Task:
Retype the material below. Keep every word exactly as it is.

Collected data:
* * * * * * *

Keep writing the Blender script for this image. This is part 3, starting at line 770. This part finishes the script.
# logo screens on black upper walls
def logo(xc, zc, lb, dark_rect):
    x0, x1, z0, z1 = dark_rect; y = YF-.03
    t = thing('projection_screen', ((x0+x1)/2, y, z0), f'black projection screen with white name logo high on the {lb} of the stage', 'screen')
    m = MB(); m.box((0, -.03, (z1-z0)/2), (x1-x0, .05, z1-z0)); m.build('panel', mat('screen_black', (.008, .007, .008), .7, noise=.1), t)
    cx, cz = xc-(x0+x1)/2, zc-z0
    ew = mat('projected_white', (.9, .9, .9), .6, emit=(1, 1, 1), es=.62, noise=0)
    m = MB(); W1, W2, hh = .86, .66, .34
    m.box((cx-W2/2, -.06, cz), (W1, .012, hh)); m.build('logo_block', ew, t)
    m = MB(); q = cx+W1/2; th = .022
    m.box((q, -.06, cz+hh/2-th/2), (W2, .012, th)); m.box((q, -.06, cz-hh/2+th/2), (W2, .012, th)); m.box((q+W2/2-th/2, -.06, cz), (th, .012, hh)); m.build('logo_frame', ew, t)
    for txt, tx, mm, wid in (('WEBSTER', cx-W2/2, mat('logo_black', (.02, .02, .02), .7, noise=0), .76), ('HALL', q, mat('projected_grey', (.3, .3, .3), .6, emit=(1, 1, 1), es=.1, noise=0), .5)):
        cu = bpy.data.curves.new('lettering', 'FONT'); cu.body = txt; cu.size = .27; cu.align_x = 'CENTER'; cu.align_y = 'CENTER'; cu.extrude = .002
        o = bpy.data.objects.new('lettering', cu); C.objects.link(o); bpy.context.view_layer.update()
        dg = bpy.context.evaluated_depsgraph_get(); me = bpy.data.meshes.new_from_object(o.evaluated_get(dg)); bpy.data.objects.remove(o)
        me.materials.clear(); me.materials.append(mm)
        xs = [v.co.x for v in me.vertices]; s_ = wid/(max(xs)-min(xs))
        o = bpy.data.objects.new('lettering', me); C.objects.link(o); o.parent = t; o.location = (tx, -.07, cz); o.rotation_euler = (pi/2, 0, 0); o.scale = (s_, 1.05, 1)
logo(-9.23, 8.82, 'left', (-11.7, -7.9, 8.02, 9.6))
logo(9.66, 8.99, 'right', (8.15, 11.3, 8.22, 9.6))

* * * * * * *

Solution to this problem:
Keep writing the Blender script for this image. This is part 3, starting at line 770. This part finishes the script.
# logo screens on black upper walls
def logo(xc, zc, lb, dark_rect):
    x0, x1, z0, z1 = dark_rect; y = YF-.03
    t = thing('projection_screen', ((x0+x1)/2, y, z0), f'black projection screen with white name logo high on the {lb} of the stage', 'screen')
    m = MB(); m.box((0, -.03, (z1-z0)/2), (x1-x0, .05, z1-z0)); m.build('panel', mat('screen_black', (.008, .007, .008), .7, noise=.1), t)
    cx, cz = xc-(x0+x1)/2, zc-z0
    ew = mat('projected_white', (.9, .9, .9), .6, emit=(1, 1, 1), es=.62, noise=0)
    m = MB(); W1, W2, hh = .86, .66, .34
    m.box((cx-W2/2, -.06, cz), (W1, .012, hh)); m.build('logo_block', ew, t)
    m = MB(); q = cx+W1/2; th = .022
    m.box((q, -.06, cz+hh/2-th/2), (W2, .012, th)); m.box((q, -.06, cz-hh/2+th/2), (W2, .012, th)); m.box((q+W2/2-th/2, -.06, cz), (th, .012, hh)); m.build('logo_frame', ew, t)
    for txt, tx, mm, wid in (('WEBSTER', cx-W2/2, mat('logo_black', (.02, .02, .02), .7, noise=0), .76), ('HALL', q, mat('projected_grey', (.3, .3, .3), .6, emit=(1, 1, 1), es=.1, noise=0), .5)):
        cu = bpy.data.curves.new('lettering', 'FONT'); cu.body = txt; cu.size = .27; cu.align_x = 'CENTER'; cu.align_y = 'CENTER'; cu.extrude = .002
        o = bpy.data.objects.new('lettering', cu); C.objects.link(o); bpy.context.view_layer.update()
        dg = bpy.context.evaluated_depsgraph_get(); me = bpy.data.meshes.new_from_object(o.evaluated_get(dg)); bpy.data.objects.remove(o)
        me.materials.clear(); me.materials.append(mm)
        xs = [v.co.x for v in me.vertices]; s_ = wid/(max(xs)-min(xs))
        o = bpy.data.objects.new('lettering', me); C.objects.link(o); o.parent = t; o.location = (tx, -.07, cz); o.rotation_euler = (pi/2, 0, 0); o.scale = (s_, 1.05, 1)
logo(-9.23, 8.82, 'left', (-11.7, -7.9, 8.02, 9.6))
logo(9.66, 8.99, 'right', (8.15, 11.3, 8.22, 9.6))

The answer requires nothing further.